-- GIVEN INFORMATION start --

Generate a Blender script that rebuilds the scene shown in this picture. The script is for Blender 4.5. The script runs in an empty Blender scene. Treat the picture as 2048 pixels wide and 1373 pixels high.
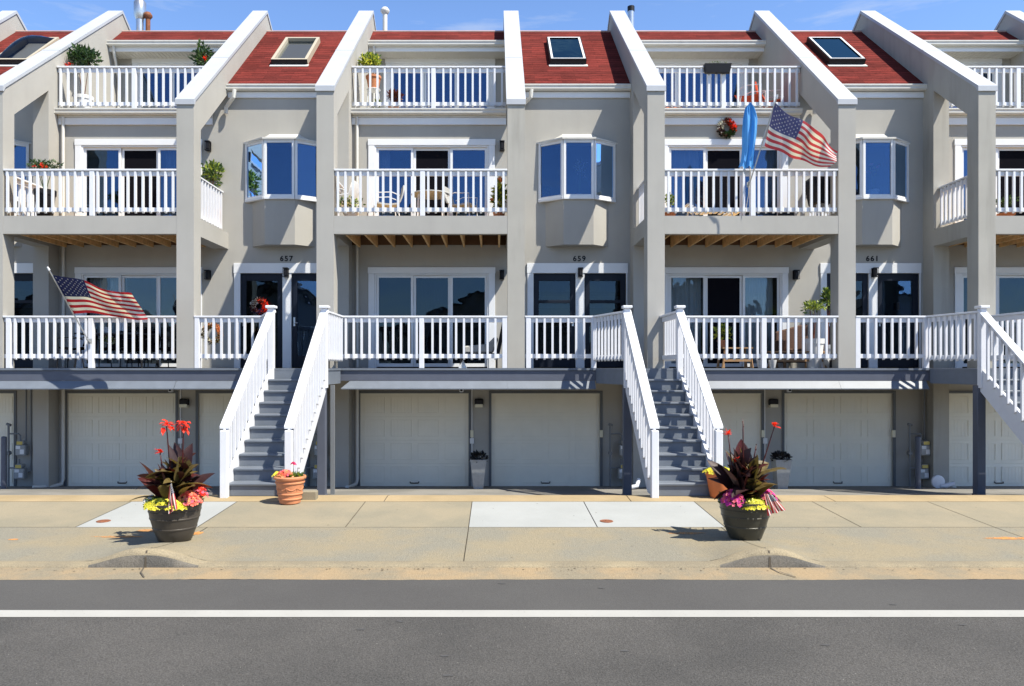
import bpy, math, random
from mathutils import Vector, Matrix
R = math.radians
scene = bpy.context.scene
# ---------------------------------------------------------------- camera, sky, sun, exposure
F = 1500.0; VX = 990.0; HY = 735.0; CZ = 2.0
cam_d = bpy.data.cameras.new("camera"); cam = bpy.data.objects.new("camera", cam_d)
scene.collection.objects.link(cam); scene.camera = cam
cam.location = (0, 0, CZ); cam.rotation_euler = (R(90), 0, 0)
cam_d.sensor_fit = 'HORIZONTAL'; cam_d.sensor_width = 36.0; cam_d.lens = F / 2048 * 36
cam_d.shift_x = (1024 - VX) / 2048; cam_d.shift_y = (HY - 686.5) / 2048
cam_d.clip_end = 2000
SUN_A, SUN_B = 1.47, 2.52          # sideways and downward run of the light per metre towards the wall
sv = Vector((SUN_A, -1.0, SUN_B)).normalized()
sun_el = math.asin(sv.z); sun_rot = math.atan2(sv.x, sv.y)
world = bpy.data.worlds.new("World"); scene.world = world; world.use_nodes = True
nt = world.node_tree; nt.nodes.clear()
wo = nt.nodes.new('ShaderNodeOutputWorld'); bg = nt.nodes.new('ShaderNodeBackground')
sky = nt.nodes.new('ShaderNodeTexSky'); sky.sky_type = 'NISHITA'; sky.sun_disc = False
sky.sun_elevation = sun_el; sky.sun_rotation = sun_rot; sky.altitude = 0; sky.air_density = 1.0
sky.dust_density = 0.35; sky.ozone_density = 3.0
tc = nt.nodes.new('ShaderNodeTexCoord'); mp = nt.nodes.new('ShaderNodeMapping')
mp.inputs['Scale'].default_value = (2.2, 2.2, 14.0); mp.inputs['Rotation'].default_value = (0, R(7), 0)
nz = nt.nodes.new('ShaderNodeTexNoise'); nz.inputs['Scale'].default_value = 2.1; nz.inputs['Detail'].default_value = 7
nz.inputs['Roughness'].default_value = 0.62
cr = nt.nodes.new('ShaderNodeValToRGB'); cr.color_ramp.elements[0].position = 0.56; cr.color_ramp.elements[1].position = 0.86
cr.color_ramp.elements[1].color = (0.62, 0.62, 0.62, 1)
mx = nt.nodes.new('ShaderNodeMixRGB'); mx.inputs['Color2'].default_value = (8.5, 9.0, 9.8, 1)
nt.links.new(tc.outputs['Generated'], mp.inputs['Vector']); nt.links.new(mp.outputs[0], nz.inputs['Vector'])
nt.links.new(nz.outputs['Fac'], cr.inputs[0]); nt.links.new(cr.outputs[0], mx.inputs['Fac'])
tn = nt.nodes.new('ShaderNodeMixRGB'); tn.blend_type = 'MULTIPLY'; tn.inputs[0].default_value = 1; tn.inputs[2].default_value = (.97, 1.08, 1.26, 1)
sz = nt.nodes.new('ShaderNodeSeparateXYZ'); nt.links.new(tc.outputs['Generated'], sz.inputs[0])
gr = nt.nodes.new('ShaderNodeMapRange'); gr.inputs['From Min'].default_value = .42; gr.inputs['From Max'].default_value = .95; gr.inputs['To Min'].default_value = 2.05; gr.inputs['To Max'].default_value = .85
nt.links.new(sz.outputs['Z'], gr.inputs[0]); gm_ = nt.nodes.new('ShaderNodeMixRGB'); gm_.blend_type = 'MULTIPLY'; gm_.inputs[0].default_value = 1
nt.links.new(sky.outputs[0], gm_.inputs[1]); nt.links.new(gr.outputs[0], gm_.inputs[2])
nt.links.new(gm_.outputs[0], tn.inputs[1]); nt.links.new(tn.outputs[0], mx.inputs['Color1']); nt.links.new(mx.outputs[0], bg.inputs['Color'])
bg.inputs['Strength'].default_value = 0.056
nt.links.new(bg.outputs[0], wo.inputs['Surface'])
sl = bpy.data.lights.new("sun", 'SUN'); sl.energy = 5.0; sl.angle = R(0.53); sl.color = (1.0, 0.94, 0.82)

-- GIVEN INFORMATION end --

WHAT THE EXERCISE ASKS —
Without the pictures, copy the material exactly as given.

FULL RESPONSE —
Generate a Blender script that rebuilds the scene shown in this picture. The script is for Blender 4.5. The script runs in an empty Blender scene. Treat the picture as 2048 pixels wide and 1373 pixels high.
import bpy, math, random
from mathutils import Vector, Matrix
R = math.radians
scene = bpy.context.scene
# ---------------------------------------------------------------- camera, sky, sun, exposure
F = 1500.0; VX = 990.0; HY = 735.0; CZ = 2.0
cam_d = bpy.data.cameras.new("camera"); cam = bpy.data.objects.new("camera", cam_d)
scene.collection.objects.link(cam); scene.camera = cam
cam.location = (0, 0, CZ); cam.rotation_euler = (R(90), 0, 0)
cam_d.sensor_fit = 'HORIZONTAL'; cam_d.sensor_width = 36.0; cam_d.lens = F / 2048 * 36
cam_d.shift_x = (1024 - VX) / 2048; cam_d.shift_y = (HY - 686.5) / 2048
cam_d.clip_end = 2000
SUN_A, SUN_B = 1.47, 2.52          # sideways and downward run of the light per metre towards the wall
sv = Vector((SUN_A, -1.0, SUN_B)).normalized()
sun_el = math.asin(sv.z); sun_rot = math.atan2(sv.x, sv.y)
world = bpy.data.worlds.new("World"); scene.world = world; world.use_nodes = True
nt = world.node_tree; nt.nodes.clear()
wo = nt.nodes.new('ShaderNodeOutputWorld'); bg = nt.nodes.new('ShaderNodeBackground')
sky = nt.nodes.new('ShaderNodeTexSky'); sky.sky_type = 'NISHITA'; sky.sun_disc = False
sky.sun_elevation = sun_el; sky.sun_rotation = sun_rot; sky.altitude = 0; sky.air_density = 1.0
sky.dust_density = 0.35; sky.ozone_density = 3.0
tc = nt.nodes.new('ShaderNodeTexCoord'); mp = nt.nodes.new('ShaderNodeMapping')
mp.inputs['Scale'].default_value = (2.2, 2.2, 14.0); mp.inputs['Rotation'].default_value = (0, R(7), 0)
nz = nt.nodes.new('ShaderNodeTexNoise'); nz.inputs['Scale'].default_value = 2.1; nz.inputs['Detail'].default_value = 7
nz.inputs['Roughness'].default_value = 0.62
cr = nt.nodes.new('ShaderNodeValToRGB'); cr.color_ramp.elements[0].position = 0.56; cr.color_ramp.elements[1].position = 0.86
cr.color_ramp.elements[1].color = (0.62, 0.62, 0.62, 1)
mx = nt.nodes.new('ShaderNodeMixRGB'); mx.inputs['Color2'].default_value = (8.5, 9.0, 9.8, 1)
nt.links.new(tc.outputs['Generated'], mp.inputs['Vector']); nt.links.new(mp.outputs[0], nz.inputs['Vector'])
nt.links.new(nz.outputs['Fac'], cr.inputs[0]); nt.links.new(cr.outputs[0], mx.inputs['Fac'])
tn = nt.nodes.new('ShaderNodeMixRGB'); tn.blend_type = 'MULTIPLY'; tn.inputs[0].default_value = 1; tn.inputs[2].default_value = (.97, 1.08, 1.26, 1)
sz = nt.nodes.new('ShaderNodeSeparateXYZ'); nt.links.new(tc.outputs['Generated'], sz.inputs[0])
gr = nt.nodes.new('ShaderNodeMapRange'); gr.inputs['From Min'].default_value = .42; gr.inputs['From Max'].default_value = .95; gr.inputs['To Min'].default_value = 2.05; gr.inputs['To Max'].default_value = .85
nt.links.new(sz.outputs['Z'], gr.inputs[0]); gm_ = nt.nodes.new('ShaderNodeMixRGB'); gm_.blend_type = 'MULTIPLY'; gm_.inputs[0].default_value = 1
nt.links.new(sky.outputs[0], gm_.inputs[1]); nt.links.new(gr.outputs[0], gm_.inputs[2])
nt.links.new(gm_.outputs[0], tn.inputs[1]); nt.links.new(tn.outputs[0], mx.inputs['Color1']); nt.links.new(mx.outputs[0], bg.inputs['Color'])
bg.inputs['Strength'].default_value = 0.056
nt.links.new(bg.outputs[0], wo.inputs['Surface'])
sl = bpy.data.lights.new("sun", 'SUN'); sl.energy = 5.0; sl.angle = R(0.53); sl.color = (1.0, 0.94, 0.82)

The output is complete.